Jay Winborn – From Polo To Cutting – Life Lessons

July 23rd, 2020 by Simone Cobb

Jay Winborn

NCHA Executive Director Jay Winborn has a background in an equine sport you don’t hear much of in performance horse circles. For 15 years, Winborn was an international, professional polo player!

He started off as a groom in a polo club. As a third generation polo player, it was a natural progression for the young rider. He not only competed in the sport, but trained polo horses and ran polo clubs in the Dallas district.

Playing professionally meant a lot of traveling. He would spend four to five months a year in Florida for the winter training and riding. In the summer, the team would travel to New York, Colorado, Texas, Oklahoma and other states to play in month-long tournaments.

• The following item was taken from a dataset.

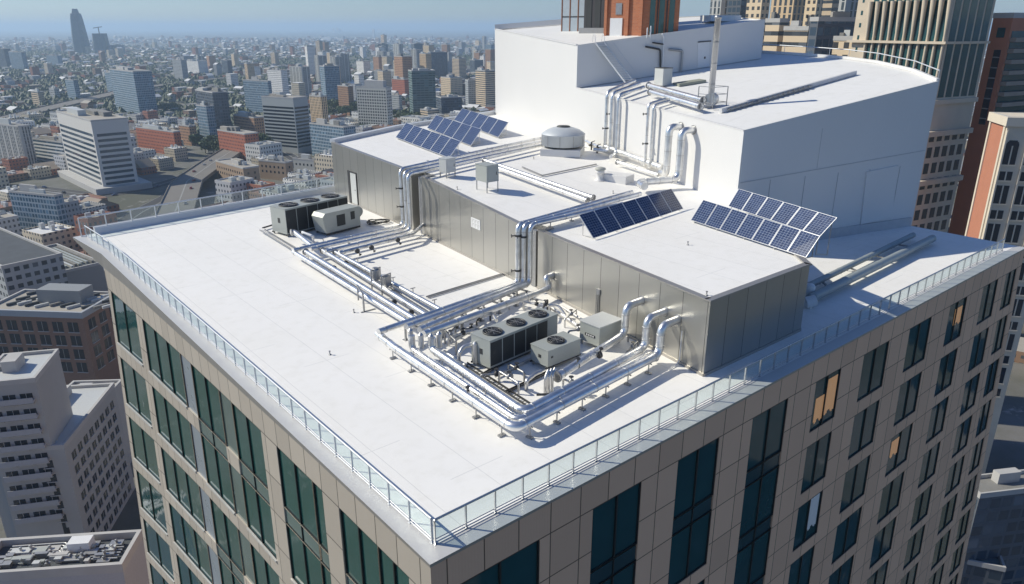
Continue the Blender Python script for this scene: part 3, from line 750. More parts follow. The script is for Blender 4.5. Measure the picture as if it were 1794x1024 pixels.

When you think of Texas, you’re more likely to think of cutting horses and other western disciplines and not, what is often referred to as “the sport of kings,” polo. But interestingly, Texas has a long history with the sport. Polo was first introduced to the United States in the later part of the 1800s, by a New York publisher who’d been to England. When the sport hit the East Coast, the polo players needed horses. So, they came to Texas.

The perfect polo horse was a stock horse, said Winborn. “[The] foundation of the American Polo Horse is the stock horse.” The horses had all the skills needed to be a good polo horse, they could stop, turn quickly and accelerate quickly.

A lot of the men that were in Texas training stock horses went on to become polo trainers because the money was better training a polo horse than a ranch horse. Winborn said the greatest polo player to ever play the game was from Boerne, Texas. He was a ranch cowboy and windmill mechanic.

Throughout the 1940s to 70s and even early 80s, Texas had more high rated polo players than anywhere else in the country. The Lone Star state had one of the biggest polo clubs in the country during the late 70s and into the early 90s. Winborn said he played in one of the big clubs, Willow Bend Polo and Hunt Club, and he grew up with the son of the man who owned the club.

Winborn said when he came to the cow horse world, people were concerned with his fit for the role because of his polo background. But he said there are actually many similarities between the two disciplines that also apply to cutting.

“You’ve got to be able to ride a horse. First of all, you’ve got to understand how to read a horse and read other horses, much like you read cattle. There’s a strategy behind it as there is in cutting. Positioning, and competition is obviously a big part of it.”

“There’s also the money factor, you’re only as good as what you’re sitting on. Eighty percent of the game in polo is what you’re riding. I think it’s more than that quite frankly, because the best player in the world… put him on a dink and he won’t be able to accomplish very much,” he added.

A Polo player and his Polo pony

Both cutting and polo are also seen as very elitist, which is not the case for those inside the industry Winborn added. To overcome this perception and be more inclusive, the polo community started a program called Work To Ride in Philadelphia.

“That was huge,” he said.

They brought inner city kids under their wing and taught them how to take care of horses. He said they “…put them in a scholastic polo program and they won that national championship and these are kids that would never have the exposure before to do that.”

Inspired by that youth program in polo, Winborn is keen to look at similar ways to improve cutting’s image to the wider community. We want cutting to be perceived as an elite sport because of the level of skill it takes not because it is exclusive he said.

“We want to be welcoming to all and have a place for everybody to participate,” he said. Winborn believes giving back to the community is a great way to get new people involved in the sport. Some of his ideas to expand cutting’s appeal include hosting a major showcase event of the top riders and horses to wow new audiences, maybe even some form of extreme sports style of cutting where the focus is on horsemanship, putting bounties on cows or seeing how many cows you can cut in a time limit to name a few.

“I talked about also putting on ranch cutting classes and having jackpot cuttings. I want it not just to be [offered] to limited age guys [but all levels of competitors]. We need to build our spectators as well and these are the type of people that will come to the event and stay for the finals,” he said.